▸ DATA EXTRACT
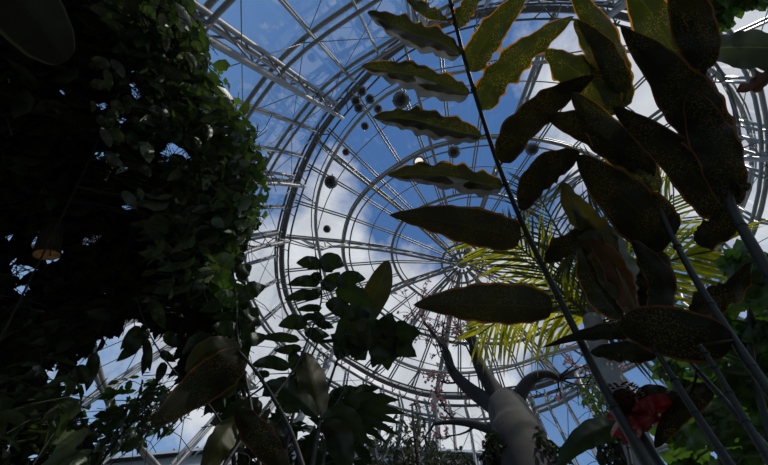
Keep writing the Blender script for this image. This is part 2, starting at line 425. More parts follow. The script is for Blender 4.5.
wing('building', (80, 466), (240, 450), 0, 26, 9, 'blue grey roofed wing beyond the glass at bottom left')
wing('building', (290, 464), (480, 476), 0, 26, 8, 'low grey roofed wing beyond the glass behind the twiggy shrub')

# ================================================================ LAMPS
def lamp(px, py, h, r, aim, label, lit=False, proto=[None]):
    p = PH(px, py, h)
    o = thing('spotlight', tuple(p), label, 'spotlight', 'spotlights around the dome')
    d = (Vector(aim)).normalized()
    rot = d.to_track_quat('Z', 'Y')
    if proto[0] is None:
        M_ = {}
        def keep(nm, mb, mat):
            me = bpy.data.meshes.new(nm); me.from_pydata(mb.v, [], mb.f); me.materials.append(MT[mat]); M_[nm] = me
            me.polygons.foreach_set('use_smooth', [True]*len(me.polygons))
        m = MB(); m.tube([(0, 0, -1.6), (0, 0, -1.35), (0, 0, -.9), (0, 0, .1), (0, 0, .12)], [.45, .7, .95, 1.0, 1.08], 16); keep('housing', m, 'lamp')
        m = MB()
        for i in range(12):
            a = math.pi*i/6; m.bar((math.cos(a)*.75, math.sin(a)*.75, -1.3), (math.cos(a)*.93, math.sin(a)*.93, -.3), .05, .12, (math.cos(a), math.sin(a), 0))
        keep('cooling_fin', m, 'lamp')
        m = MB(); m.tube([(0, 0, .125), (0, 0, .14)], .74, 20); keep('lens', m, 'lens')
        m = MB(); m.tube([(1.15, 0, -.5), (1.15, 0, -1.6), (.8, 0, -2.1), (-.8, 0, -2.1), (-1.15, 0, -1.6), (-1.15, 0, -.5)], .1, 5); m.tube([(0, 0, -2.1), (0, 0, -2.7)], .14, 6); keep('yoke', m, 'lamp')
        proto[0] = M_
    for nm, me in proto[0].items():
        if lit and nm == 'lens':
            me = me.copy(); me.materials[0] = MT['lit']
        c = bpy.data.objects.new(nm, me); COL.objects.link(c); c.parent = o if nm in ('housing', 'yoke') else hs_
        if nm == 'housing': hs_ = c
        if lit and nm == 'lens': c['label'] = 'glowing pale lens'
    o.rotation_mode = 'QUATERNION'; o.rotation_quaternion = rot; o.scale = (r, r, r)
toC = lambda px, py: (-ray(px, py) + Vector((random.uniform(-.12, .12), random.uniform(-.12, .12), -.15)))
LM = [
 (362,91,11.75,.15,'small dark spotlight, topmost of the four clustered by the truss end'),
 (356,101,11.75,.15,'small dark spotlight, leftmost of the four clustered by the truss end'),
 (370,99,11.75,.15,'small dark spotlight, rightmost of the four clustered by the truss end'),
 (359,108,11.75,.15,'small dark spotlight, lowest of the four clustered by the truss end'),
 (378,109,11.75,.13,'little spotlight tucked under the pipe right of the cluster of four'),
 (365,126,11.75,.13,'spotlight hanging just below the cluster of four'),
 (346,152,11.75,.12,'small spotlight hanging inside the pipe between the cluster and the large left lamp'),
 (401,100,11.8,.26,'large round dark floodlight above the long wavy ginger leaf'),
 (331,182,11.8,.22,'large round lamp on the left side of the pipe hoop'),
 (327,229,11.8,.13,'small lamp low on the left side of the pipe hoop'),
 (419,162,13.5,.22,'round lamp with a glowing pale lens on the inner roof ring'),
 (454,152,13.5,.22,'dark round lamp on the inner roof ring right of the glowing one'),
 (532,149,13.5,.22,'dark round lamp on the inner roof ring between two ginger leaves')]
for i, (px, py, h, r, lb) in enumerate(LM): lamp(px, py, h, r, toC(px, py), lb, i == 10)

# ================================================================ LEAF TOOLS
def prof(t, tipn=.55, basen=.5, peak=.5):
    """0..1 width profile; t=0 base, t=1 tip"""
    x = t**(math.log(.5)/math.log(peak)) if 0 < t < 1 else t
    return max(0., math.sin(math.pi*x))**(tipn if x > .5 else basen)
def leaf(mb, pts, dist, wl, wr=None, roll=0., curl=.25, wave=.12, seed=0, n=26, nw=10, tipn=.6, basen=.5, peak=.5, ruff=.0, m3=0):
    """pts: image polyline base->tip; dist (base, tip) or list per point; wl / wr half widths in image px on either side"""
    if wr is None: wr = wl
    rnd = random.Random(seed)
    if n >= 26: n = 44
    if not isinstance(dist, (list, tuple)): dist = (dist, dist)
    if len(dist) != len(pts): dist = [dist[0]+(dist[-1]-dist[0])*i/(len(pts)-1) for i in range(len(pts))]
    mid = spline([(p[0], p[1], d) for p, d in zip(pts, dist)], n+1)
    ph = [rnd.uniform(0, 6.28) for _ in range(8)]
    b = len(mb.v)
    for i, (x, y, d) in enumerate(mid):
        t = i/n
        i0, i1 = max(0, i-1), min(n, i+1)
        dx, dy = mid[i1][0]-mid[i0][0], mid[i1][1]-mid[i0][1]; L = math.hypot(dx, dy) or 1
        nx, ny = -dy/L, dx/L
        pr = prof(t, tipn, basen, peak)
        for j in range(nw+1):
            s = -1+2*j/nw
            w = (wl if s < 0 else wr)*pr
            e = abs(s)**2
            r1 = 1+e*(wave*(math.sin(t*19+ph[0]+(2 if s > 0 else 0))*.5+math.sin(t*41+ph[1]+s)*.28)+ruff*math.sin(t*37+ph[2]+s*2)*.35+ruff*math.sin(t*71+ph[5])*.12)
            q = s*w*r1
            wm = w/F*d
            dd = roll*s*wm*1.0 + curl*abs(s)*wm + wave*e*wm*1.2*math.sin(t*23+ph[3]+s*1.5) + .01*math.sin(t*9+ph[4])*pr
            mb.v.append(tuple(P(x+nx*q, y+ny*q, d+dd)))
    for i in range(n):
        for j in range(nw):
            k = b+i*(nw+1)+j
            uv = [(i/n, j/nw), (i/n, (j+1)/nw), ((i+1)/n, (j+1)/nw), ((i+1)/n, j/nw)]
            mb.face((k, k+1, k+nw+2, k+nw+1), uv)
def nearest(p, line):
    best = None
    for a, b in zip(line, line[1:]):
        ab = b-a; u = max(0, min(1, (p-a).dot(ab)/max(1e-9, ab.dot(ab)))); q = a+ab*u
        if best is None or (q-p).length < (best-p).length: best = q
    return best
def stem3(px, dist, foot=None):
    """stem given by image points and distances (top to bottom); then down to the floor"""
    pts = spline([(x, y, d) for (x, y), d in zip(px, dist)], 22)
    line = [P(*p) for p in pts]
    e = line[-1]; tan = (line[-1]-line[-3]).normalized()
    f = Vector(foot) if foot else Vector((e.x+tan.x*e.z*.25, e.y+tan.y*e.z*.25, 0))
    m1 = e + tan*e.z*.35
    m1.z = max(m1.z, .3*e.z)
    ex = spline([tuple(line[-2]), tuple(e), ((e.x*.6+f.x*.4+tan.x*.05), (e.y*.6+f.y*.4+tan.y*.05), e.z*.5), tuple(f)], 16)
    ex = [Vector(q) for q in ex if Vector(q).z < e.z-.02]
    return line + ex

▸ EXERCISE
Return nothing but the lines running from the start of the data to the line with "wing('building', (290, 464), (480, 476), 0, 26, 8, 'low", please, both ends included and no pictures.

▸ SOLUTION FOR THIS EXERCISE
Keep writing the Blender script for this image. This is part 2, starting at line 425. More parts follow. The script is for Blender 4.5.
wing('building', (80, 466), (240, 450), 0, 26, 9, 'blue grey roofed wing beyond the glass at bottom left')
wing('building', (290, 464), (480, 476), 0, 26, 8, 'low grey roofed wing beyond the glass behind the twiggy shrub')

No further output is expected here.